• Instructions for the task
Pull each line containing "from" out of the data and copy it.

• Supplied information
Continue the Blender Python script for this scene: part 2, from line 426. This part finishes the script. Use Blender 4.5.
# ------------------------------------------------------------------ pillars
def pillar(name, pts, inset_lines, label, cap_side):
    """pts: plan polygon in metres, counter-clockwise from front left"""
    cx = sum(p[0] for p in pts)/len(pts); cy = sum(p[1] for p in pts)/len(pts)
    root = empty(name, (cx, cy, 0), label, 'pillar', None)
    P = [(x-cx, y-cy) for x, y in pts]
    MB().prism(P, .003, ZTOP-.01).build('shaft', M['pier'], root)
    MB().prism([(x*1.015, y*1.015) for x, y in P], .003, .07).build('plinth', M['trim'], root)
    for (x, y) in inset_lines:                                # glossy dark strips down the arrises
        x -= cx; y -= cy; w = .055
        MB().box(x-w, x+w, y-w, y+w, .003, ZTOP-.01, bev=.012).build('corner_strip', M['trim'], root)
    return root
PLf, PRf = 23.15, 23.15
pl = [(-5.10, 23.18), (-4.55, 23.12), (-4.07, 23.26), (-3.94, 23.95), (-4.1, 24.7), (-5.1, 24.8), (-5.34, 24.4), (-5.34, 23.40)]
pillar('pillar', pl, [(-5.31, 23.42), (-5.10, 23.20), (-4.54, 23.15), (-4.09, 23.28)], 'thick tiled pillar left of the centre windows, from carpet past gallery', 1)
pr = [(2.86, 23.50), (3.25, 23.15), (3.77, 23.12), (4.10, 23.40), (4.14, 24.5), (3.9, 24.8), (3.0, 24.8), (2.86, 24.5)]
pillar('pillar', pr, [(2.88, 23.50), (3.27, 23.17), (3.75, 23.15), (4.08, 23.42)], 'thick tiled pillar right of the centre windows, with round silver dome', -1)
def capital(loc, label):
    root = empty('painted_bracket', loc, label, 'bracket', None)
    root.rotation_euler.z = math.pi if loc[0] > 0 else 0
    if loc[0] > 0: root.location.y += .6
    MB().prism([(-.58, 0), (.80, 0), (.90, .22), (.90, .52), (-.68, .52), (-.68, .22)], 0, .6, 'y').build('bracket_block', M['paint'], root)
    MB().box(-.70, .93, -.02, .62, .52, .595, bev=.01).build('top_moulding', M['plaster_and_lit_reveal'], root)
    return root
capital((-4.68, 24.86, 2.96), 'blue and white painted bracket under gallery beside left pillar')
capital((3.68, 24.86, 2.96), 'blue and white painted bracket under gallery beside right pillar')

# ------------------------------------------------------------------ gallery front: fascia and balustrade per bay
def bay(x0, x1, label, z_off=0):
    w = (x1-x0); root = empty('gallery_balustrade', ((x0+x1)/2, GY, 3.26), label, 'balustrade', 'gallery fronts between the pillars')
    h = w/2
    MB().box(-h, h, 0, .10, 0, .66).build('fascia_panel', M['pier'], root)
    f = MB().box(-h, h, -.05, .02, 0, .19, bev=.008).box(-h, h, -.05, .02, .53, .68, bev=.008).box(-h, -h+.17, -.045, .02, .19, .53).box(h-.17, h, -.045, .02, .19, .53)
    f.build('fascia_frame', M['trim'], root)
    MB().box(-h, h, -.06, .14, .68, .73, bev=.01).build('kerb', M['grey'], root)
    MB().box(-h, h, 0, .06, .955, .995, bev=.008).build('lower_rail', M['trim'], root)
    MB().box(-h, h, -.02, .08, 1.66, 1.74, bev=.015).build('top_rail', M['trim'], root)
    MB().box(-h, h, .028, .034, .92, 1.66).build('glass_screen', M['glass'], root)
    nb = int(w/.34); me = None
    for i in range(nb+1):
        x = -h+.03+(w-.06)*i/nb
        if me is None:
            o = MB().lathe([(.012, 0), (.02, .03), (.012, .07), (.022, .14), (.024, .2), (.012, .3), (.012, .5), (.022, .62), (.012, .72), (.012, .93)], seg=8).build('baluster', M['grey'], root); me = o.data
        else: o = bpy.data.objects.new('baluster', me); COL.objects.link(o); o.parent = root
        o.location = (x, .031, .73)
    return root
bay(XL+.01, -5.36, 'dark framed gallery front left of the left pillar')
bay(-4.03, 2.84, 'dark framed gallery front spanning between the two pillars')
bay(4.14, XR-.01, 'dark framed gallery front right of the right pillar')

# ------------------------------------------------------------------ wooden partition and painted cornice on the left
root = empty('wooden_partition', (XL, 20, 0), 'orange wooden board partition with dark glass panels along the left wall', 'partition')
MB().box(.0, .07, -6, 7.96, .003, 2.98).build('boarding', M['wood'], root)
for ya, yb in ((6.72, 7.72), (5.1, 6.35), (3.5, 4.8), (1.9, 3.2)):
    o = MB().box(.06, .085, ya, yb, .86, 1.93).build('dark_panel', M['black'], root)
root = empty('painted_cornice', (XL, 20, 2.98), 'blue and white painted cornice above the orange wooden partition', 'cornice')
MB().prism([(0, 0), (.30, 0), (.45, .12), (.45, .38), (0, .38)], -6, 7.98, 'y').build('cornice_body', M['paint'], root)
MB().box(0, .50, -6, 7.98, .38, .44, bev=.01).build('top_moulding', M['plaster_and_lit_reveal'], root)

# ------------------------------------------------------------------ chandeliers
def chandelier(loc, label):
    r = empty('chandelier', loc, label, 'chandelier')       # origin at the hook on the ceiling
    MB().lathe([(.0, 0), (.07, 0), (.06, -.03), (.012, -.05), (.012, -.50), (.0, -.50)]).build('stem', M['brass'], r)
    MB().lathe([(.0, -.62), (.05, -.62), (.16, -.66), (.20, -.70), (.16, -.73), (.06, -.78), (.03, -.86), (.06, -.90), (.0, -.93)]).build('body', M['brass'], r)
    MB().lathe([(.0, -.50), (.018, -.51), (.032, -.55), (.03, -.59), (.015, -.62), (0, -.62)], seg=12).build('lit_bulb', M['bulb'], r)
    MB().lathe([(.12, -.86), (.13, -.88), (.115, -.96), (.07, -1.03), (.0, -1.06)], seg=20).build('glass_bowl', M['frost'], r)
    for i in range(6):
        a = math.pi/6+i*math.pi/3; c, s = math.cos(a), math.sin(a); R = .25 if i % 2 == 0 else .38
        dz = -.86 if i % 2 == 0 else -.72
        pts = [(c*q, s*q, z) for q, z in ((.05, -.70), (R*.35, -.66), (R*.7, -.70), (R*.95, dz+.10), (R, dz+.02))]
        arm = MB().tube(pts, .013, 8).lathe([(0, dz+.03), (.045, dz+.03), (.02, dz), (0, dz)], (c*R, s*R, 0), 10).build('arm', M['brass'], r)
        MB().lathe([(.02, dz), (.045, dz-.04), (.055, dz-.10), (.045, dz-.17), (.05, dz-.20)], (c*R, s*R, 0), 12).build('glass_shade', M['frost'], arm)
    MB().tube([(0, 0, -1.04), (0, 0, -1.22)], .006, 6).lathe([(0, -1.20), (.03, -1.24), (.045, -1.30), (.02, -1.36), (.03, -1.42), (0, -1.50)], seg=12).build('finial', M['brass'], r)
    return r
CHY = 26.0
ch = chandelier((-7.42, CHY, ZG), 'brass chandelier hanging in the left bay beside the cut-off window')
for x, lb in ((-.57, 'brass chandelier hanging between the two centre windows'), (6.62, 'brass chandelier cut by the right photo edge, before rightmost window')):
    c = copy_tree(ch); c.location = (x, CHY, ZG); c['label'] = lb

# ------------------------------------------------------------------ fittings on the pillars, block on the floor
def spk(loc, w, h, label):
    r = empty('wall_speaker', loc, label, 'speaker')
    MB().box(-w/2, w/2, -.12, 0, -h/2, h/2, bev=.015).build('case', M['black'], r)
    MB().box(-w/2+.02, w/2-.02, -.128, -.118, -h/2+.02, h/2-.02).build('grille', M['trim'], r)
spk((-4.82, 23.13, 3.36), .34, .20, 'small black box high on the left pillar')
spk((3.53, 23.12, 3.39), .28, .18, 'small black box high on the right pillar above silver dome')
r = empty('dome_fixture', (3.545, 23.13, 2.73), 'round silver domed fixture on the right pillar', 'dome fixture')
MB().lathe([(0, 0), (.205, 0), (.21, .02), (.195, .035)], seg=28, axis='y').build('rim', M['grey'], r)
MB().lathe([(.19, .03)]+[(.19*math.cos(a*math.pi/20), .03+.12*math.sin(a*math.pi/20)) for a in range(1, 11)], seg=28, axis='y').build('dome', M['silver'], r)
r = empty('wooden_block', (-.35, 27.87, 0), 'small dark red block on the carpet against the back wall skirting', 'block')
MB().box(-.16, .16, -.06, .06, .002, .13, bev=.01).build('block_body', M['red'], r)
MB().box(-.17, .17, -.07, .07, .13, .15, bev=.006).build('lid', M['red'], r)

• Correct result
Continue the Blender Python script for this scene: part 2, from line 426. This part finishes the script. Use Blender 4.5.
    """pts: plan polygon in metres, counter-clockwise from front left"""
pillar('pillar', pl, [(-5.31, 23.42), (-5.10, 23.20), (-4.54, 23.15), (-4.09, 23.28)], 'thick tiled pillar left of the centre windows, from carpet past gallery', 1)